Re-examine your web strategy
If a magazine's website and its print edition share much of the same content, some recalibration may be necessary before its tablet edition succeeds.
So far the pleasantly tactile experience of reading a print magazine, not to mention print editions' convenient portability, has helped many titles avoid being cannibalized by their own free websites. The same content often just isn't as appealing on desktop monitors or cramped laptops.
But tablet editions will run on tactile, portable devices that also pack web browsers.
Holding a tablet to flip through a magazine site might not be that much worse than holding a tablet to flip through an issue -- especially if Sports Illustrated Group Editor Terry McDonnell was correct today when he approvingly declared: "The platform itself becomes part of the content."
If selling tablet editions is going to work, companion sites probably have to diverge from their print forerunners more sharply than ever. "You can't put free content into a paid app and expect a good outcome," said Monica Ray, leader of digital paid-content strategy at Time Inc., where she is senior VP for strategic planning and corporate development.
Design the dream before you sweat the technical stuff
The tablet editions being developed and shown off so far include so many advanced, demanding features that James B. Meigs, editor in chief of Popular Mechanics, asked whether they're like concept cars -- pointing a possible way forward but basically impractical for the near term.
Tablet editions will have to occupy a sweet spot between traditional print issues and all the interactivity and the internet, neither duplicating print and underwhelming tablet owners nor becoming websites and losing their magazine identity.
"I would figure out those concerns first," Mr. Bogarty said. Once publishers get to that point, they can figure out the technical stuff, he said.
Don't get hung up on color
Just because color is coming, notably with the iPad but also eventually to electronic readers, publishers may not want to overlook the opportunities in monochrome.
Some are calculating that there's not much reason to play in black and white.
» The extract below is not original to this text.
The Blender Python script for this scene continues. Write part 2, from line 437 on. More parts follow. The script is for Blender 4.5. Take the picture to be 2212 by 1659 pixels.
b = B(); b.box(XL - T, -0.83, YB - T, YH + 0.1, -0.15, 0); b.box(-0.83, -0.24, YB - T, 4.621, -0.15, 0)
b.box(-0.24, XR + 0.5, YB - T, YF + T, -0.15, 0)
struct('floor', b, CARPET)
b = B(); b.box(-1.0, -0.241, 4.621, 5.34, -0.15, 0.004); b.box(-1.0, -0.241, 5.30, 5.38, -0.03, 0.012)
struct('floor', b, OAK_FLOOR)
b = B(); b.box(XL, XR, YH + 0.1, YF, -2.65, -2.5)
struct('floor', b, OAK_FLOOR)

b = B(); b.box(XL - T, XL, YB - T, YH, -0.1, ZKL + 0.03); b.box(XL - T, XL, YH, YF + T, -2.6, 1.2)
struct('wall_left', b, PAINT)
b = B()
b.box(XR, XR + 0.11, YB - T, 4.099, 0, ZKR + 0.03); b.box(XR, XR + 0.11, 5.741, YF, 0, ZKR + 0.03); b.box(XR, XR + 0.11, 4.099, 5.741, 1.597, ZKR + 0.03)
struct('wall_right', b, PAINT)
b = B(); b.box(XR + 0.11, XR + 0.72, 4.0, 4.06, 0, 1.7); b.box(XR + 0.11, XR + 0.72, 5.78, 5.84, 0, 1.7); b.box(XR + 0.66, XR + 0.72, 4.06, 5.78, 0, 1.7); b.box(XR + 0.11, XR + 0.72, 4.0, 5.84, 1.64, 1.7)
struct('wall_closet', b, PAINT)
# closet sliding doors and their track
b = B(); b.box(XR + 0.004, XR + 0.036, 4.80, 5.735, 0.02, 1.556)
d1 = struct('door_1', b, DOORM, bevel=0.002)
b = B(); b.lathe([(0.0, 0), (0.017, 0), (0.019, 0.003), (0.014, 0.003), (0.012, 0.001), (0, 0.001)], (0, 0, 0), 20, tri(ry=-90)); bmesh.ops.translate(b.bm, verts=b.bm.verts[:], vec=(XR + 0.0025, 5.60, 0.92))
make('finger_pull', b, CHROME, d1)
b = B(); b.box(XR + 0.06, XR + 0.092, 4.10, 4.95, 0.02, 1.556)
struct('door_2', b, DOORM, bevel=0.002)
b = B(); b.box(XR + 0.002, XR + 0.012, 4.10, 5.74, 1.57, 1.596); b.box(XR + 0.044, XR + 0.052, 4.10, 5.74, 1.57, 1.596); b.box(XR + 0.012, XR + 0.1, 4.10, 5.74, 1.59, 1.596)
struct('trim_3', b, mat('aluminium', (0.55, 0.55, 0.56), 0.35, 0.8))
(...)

Time Inc., for example, only offers Time and Fortune on Amazon's Kindle, partly because the Kindle doesn't do color. "We've said all along we don't believe the Kindle, in its current incarnation, will be a substantial distribution channel for magazines," the company has explained. "We look forward to the introduction of color readers with advertising capabilities."
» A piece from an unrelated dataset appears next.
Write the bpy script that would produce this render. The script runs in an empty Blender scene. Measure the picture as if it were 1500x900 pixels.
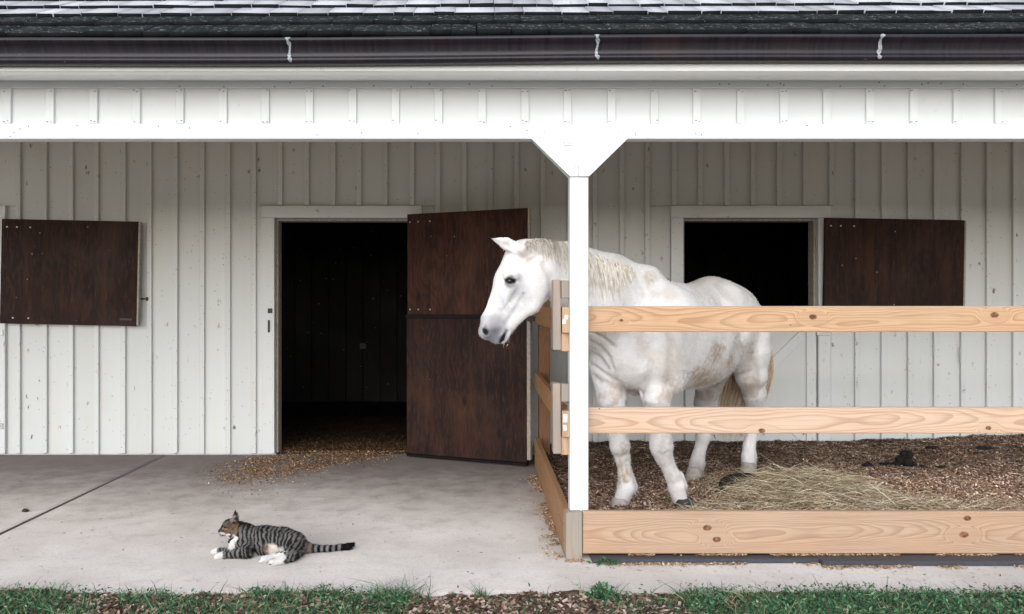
import bpy, bmesh, math, random
import numpy as np
from mathutils import Vector, Matrix, Euler

SC = bpy.context.scene
COL = SC.collection
R = math.radians
random.seed(7)
rng = np.random.default_rng(7)

# ------------------------------------------------------------------ camera
CAMZ = 1.378
F = 1250.0                       # focal length in photo pixels (1500 wide)
cam_d = bpy.data.cameras.new("camera")
cam = bpy.data.objects.new("camera", cam_d)
COL.objects.link(cam)
cam.location = (0, 0, CAMZ)
cam.rotation_euler = (R(90), 0, 0)
cam_d.sensor_width = 36.0
cam_d.lens = 36.0 * F / 1500.0
cam_d.shift_x = 45.0 / 1500.0
cam_d.shift_y = -3.0 / 1500.0
cam_d.clip_end = 3000
SC.camera = cam

# ------------------------------------------------------------------ sky and sun
SUN_EL, SUN_AZ = R(26), R(190)
w = bpy.data.worlds.new("World")
SC.world = w
w.use_nodes = True
wn = w.node_tree
bg = wn.nodes["Background"]
sky = wn.nodes.new("ShaderNodeTexSky")
sky.sky_type = 'NISHITA'
sky.sun_disc = False
sky.sun_elevation = SUN_EL
sky.sun_rotation = SUN_AZ
sky.air_density = 1.0
sky.dust_density = 0.9
sky.ozone_density = 1.0
hs = wn.nodes.new("ShaderNodeHueSaturation")
hs.inputs["Saturation"].default_value = 0.4     # overcast: grey cloud light
wn.links.new(sky.outputs[0], hs.inputs["Color"])
wn.links.new(hs.outputs[0], bg.inputs["Color"])
bg.inputs["Strength"].default_value = 0.15

sd = bpy.data.lights.new("sun", 'SUN')
sd.energy = 0.85
sd.angle = R(70)
sd.color = (1,1,1)
sun = bpy.data.objects.new("sun", sd)
COL.objects.link(sun)
dv = Vector((math.sin(SUN_AZ) * math.cos(SUN_EL), math.cos(SUN_AZ) * math.cos(SUN_EL), math.sin(SUN_EL)))
sun.rotation_euler = dv.to_track_quat('Z', 'Y').to_euler()
sun.location = dv * 30
SC.view_settings.view_transform = 'Standard'
SC.view_settings.look = 'None'
SC.view_settings.exposure = 0.95
SC.view_settings.gamma = 1.0


# ------------------------------------------------------------------ helpers
def P(px, py, Y):
    """point seen at photo pixel (px, py) at the distance Y from the camera"""
    return Vector(((px - 705) * Y / F, Y, CAMZ - (py - 447) * Y / F))


def XX(px, Y):
    return (px - 705) * Y / F


def ZZ(py, Y):
    return CAMZ - (py - 447) * Y / F


def wpos(o):
    v = Vector((0, 0, 0))
    while o is not None:
        v += o.location
        o = o.parent
    return v


def thing(name, label, cat, loc=(0, 0, 0), group=None):
    o = bpy.data.objects.new(name, None)
    COL.objects.link(o)
    o.empty_display_size = 0.1
    o.location = loc
    o['label'] = label
    o['category'] = cat
    if group:
        o['group'] = group
    return o


def tag(o, label=None, cat=None, group=None, kind=None):
    if label: o['label'] = label
    if cat: o['category'] = cat
    if group: o['group'] = group
    if kind: o['kind'] = kind
    return o


def link(name, me, mat=None, parent=None, loc=(0, 0, 0), rot=None, world=True):
    o = bpy.data.objects.new(name, me)
    COL.objects.link(o)
    if mat is not None and len(me.materials) == 0:
        me.materials.append(mat)
    loc = Vector(loc)
    if parent is not None:
        o.parent = parent
        if world:
            loc = loc - wpos(parent)
    o.location = loc
    if rot is not None:
        o.rotation_euler = rot
    return o


BOXES = {}


def box_mesh(dx, dy, dz, mat, bev=0.002):
    key = (round(dx, 4), round(dy, 4), round(dz, 4), mat.name, bev)
    if key in BOXES:
        return BOXES[key]
    bm = bmesh.new()
    bmesh.ops.create_cube(bm, size=1)
    bmesh.ops.scale(bm, vec=(dx, dy, dz), verts=bm.verts)
    if bev:
        bmesh.ops.bevel(bm, geom=bm.edges[:], offset=min(bev, dx / 3, dy / 3, dz / 3), segments=1, affect='EDGES')
    me = bpy.data.meshes.new("box_mesh")
    bm.to_mesh(me)
    bm.free()
    me.materials.append(mat)
    BOXES[key] = me
    return me


def box(name, x0, x1, y0, y1, z0, z1, mat, parent=None, bev=0.002, rot=None):
    me = box_mesh(abs(x1 - x0), abs(y1 - y0), abs(z1 - z0), mat, bev)
    return link(name, me, mat, parent, ((x0 + x1) / 2, (y0 + y1) / 2, (z0 + z1) / 2), rot)


def mesh_np(name, V, Fc, mat, parent=None, loc=(0, 0, 0), col=None, smooth=False, world=True):
    """V (n,3); Fc (m,k) equal-size faces; col (n,3) per-vertex colour"""
    me = bpy.data.meshes.new(name)
    V = np.asarray(V, np.float32)
    Fc = np.asarray(Fc, np.int32)
    m, k = Fc.shape
    me.vertices.add(len(V))
    me.vertices.foreach_set("co", V.ravel())
    me.loops.add(m * k)
    me.loops.foreach_set("vertex_index", Fc.ravel())
    me.polygons.add(m)
    me.polygons.foreach_set("loop_start", np.arange(0, m * k, k, dtype=np.int32))
    me.polygons.foreach_set("loop_total", np.full(m, k, np.int32))
    if smooth:
        me.polygons.foreach_set("use_smooth", np.ones(m, bool))
    me.update(calc_edges=True)
    if col is not None:
        a = me.attributes.new("col", 'FLOAT_COLOR', 'POINT')
        c = np.ones((len(V), 4), np.float32)
        c[:, :3] = col
        a.data.foreach_set("color", c.ravel())
    me.validate()
    return link(name, me, mat, parent, loc, None, world)


def poly_prism(name, pts, y0, y1, mat, parent=None, bev=0.0):
    """polygon of (x,z) points extruded from y0 to y1"""
    bm = bmesh.new()
    cx = sum(p[0] for p in pts) / len(pts)
    cz = sum(p[1] for p in pts) / len(pts)
    cy = (y0 + y1) / 2
    a = [bm.verts.new((p[0] - cx, y0 - cy, p[1] - cz)) for p in pts]
    b = [bm.verts.new((p[0] - cx, y1 - cy, p[1] - cz)) for p in pts]
    bm.faces.new(a)
    bm.faces.new(b[::-1])
    n = len(pts)
    for i in range(n):
        bm.faces.new((a[i], b[i], b[(i + 1) % n], a[(i + 1) % n]))
    bmesh.ops.recalc_face_normals(bm, faces=bm.faces)
    if bev:
        bmesh.ops.bevel(bm, geom=bm.edges[:], offset=bev, segments=1, affect='EDGES')
    me = bpy.data.meshes.new(name)
    bm.to_mesh(me)
    bm.free()
    return link(name, me, mat, parent, (cx, cy, cz))


# value noise for geometry and colour
def _hash(ix, iy, iz, seed):
    h = (ix * 374761393 + iy * 668265263 + iz * 2147483647 + seed * 144665) & 0xFFFFFFFF
    h = ((h ^ (h >> 13)) * 1274126177) & 0xFFFFFFFF
    h = h ^ (h >> 16)
    return (h & 0xFFFF) / 65535.0


def vnoise(p, scale=1.0, seed=0):
    p = np.asarray(p, np.float64) * scale
    i = np.floor(p).astype(np.int64)
    f = p - i
    f = f * f * (3 - 2 * f)
    out = 0
    for dx in (0, 1):
        for dy in (0, 1):
            for dz in (0, 1):
                wgt = (f[:, 0] if dx else 1 - f[:, 0]) * (f[:, 1] if dy else 1 - f[:, 1]) * (f[:, 2] if dz else 1 - f[:, 2])
                out = out + wgt * _hash(i[:, 0] + dx, i[:, 1] + dy, i[:, 2] + dz, seed)
    return out


def fbm(p, scale=1.0, seed=0, oct=4):
    s, a, t = 0, 1.0, 0
    for o in range(oct):
        s = s + a * vnoise(p, scale * 2 ** o, seed + o)
        t += a
        a *= .5
    return s / t


def sstep(x, a, b):
    t = np.clip((x - a) / (b - a), 0, 1)
    return t * t * (3 - 2 * t)


# ------------------------------------------------------------------ materials
class T:
    def __init__(s, name):
        s.m = bpy.data.materials.new(name)
        s.m.use_nodes = True
        s.t = s.m.node_tree
        s.b = s.t.nodes["Principled BSDF"]

    def set(s, node, key, v):
        i = node.inputs[key]
        if isinstance(v, bpy.types.NodeSocket):
            s.t.links.new(v, i)
        elif isinstance(v, (tuple, list)) and i.type == 'RGBA' and len(v) == 3:
            i.default_value = (*v, 1)
        else:
            i.default_value = v

    def n(s, typ, ins=None, **pr):
        node = s.t.nodes.new(typ)
        for k, v in pr.items():
            setattr(node, k, v)
        for k, v in (ins or {}).items():
            s.set(node, k, v)
        return node

    def math(s, op, a, b=0.0, c=None):
        ins = {0: a, 1: b}
        if c is not None: ins[2] = c
        return s.n('ShaderNodeMath', ins, operation=op).outputs[0]

    def mix(s, f, a, b, blend='MIX'):
        return s.n('ShaderNodeMixRGB', {0: f, 1: a, 2: b}, blend_type=blend).outputs[0]

    def noise(s, vec, scale=5, detail=4, rough=.55, dist=0):
        return s.n('ShaderNodeTexNoise', {'Vector': vec, 'Scale': scale, 'Detail': detail, 'Roughness': rough, 'Distortion': dist}).outputs[0]

    def vor(s, vec, scale):
        return s.n('ShaderNodeTexVoronoi', {'Vector': vec, 'Scale': scale})

    def map(s, vec, scale=(1, 1, 1), loc=(0, 0, 0), rot=(0, 0, 0)):
        return s.n('ShaderNodeMapping', {'Vector': vec, 'Scale': scale, 'Location': loc, 'Rotation': rot}).outputs[0]

    def rng(s, v, a, b, c=0.0, d=1.0):
        return s.n('ShaderNodeMapRange', {0: v, 1: a, 2: b, 3: c, 4: d}, interpolation_type='SMOOTHSTEP').outputs[0]

    def pos(s):
        return s.n('ShaderNodeNewGeometry').outputs['Position']

    def obj(s):
        return s.n('ShaderNodeTexCoord').outputs['Object']

    def rnd(s):
        return s.n('ShaderNodeObjectInfo').outputs['Random']

    def sep(s, v):
        return s.n('ShaderNodeSeparateXYZ', {0: v}).outputs

    def bump(s, h, strength=.3, dist=.01):
        s.set(s.b, 'Normal', s.n('ShaderNodeBump', {'Height': h, 'Strength': strength, 'Distance': dist}).outputs[0])

    def out(s, col=None, rough=.6, metal=0.0, spec=.3):
        if col is not None: s.set(s.b, 'Base Color', col)
        s.set(s.b, 'Roughness', rough)
        s.set(s.b, 'Metallic', metal)
        s.set(s.b, 'Specular IOR Level', spec)
        return s.m


def mat_white(name, dirt=.5, base=(.80, .81, .80), speck=1.0):
    t = T(name)
    p = t.pos()
    streak = t.noise(t.map(p, (9, 9, .7)), 1.0, 4, .6)
    blot = t.noise(p, 2.2, 5, .6)
    c = t.mix(t.math('MULTIPLY', t.rng(streak, .48, .8), .30 * dirt), base, (.58, .56, .50))
    c = t.mix(t.math('MULTIPLY', t.rng(blot, .5, .8), .35 * dirt), c, (.56, .53, .46))
    v = t.math('ADD', t.math('MULTIPLY', t.rnd(), .08), .95)
    c = t.mix(1.0, c, t.n('ShaderNodeCombineXYZ', {0: v, 1: v, 2: v}).outputs[0], 'MULTIPLY')
    # rusty splashes and flecks
    d = t.n('ShaderNodeTexNoise', {'Vector': p, 'Scale': 14, 'Detail': 2}).outputs['Color']
    pd = t.mix(.035, p, d, 'ADD')
    vo = t.vor(t.map(pd, (1, 1, .55)), 11)
    gate = t.rng(t.noise(p, 1.3, 3), .44, .56)
    sel = t.math('GREATER_THAN', t.sep(vo.outputs['Color'])[0], .25)
    irr = t.rng(t.noise(t.map(p, (1, 1, .45)), 50, 3, .7), .47, .57)
    sp = t.math('MULTIPLY', t.math('MULTIPLY', t.math('MULTIPLY', t.rng(vo.outputs['Distance'], .07, .22, 1, 0), irr), gate), sel)
    c = t.mix(t.math('MULTIPLY', sp, .95 * speck), c, (.13, .07, .035))
    vo2 = t.vor(pd, 26)
    sel2 = t.math('GREATER_THAN', t.sep(vo2.outputs['Color'])[1], .66)
    sp2 = t.math('MULTIPLY', t.rng(vo2.outputs['Distance'], .09, .16, 1, 0), sel2)
    c = t.mix(t.math('MULTIPLY', sp2, .7 * speck), c, (.12, .09, .07))
    t.bump(t.noise(t.map(p, (60, 60, 8)), 1, 3), .12, .003)
    return t.out(c, .5, 0, .3)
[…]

But the "paralysis" among some publishers regarding black-and-white platforms presents a risk, said Gilbert Fuchsberg, president of Skiff, the e-reading and advertising company backed by Hearst. "The black-and-white phase will end, but don't ignore it," Mr. Fuchsberg said. "It's where a lot of people are today and where a lot of people will be for several years."
It should be noted, of course, that the first e-reader from Skiff delivers content in -- you guessed it -- black and white. But Kindle sales, not to mention black-and-white devices from Sony and Plastic Logic, suggest Mr. Fuchsberg has a point.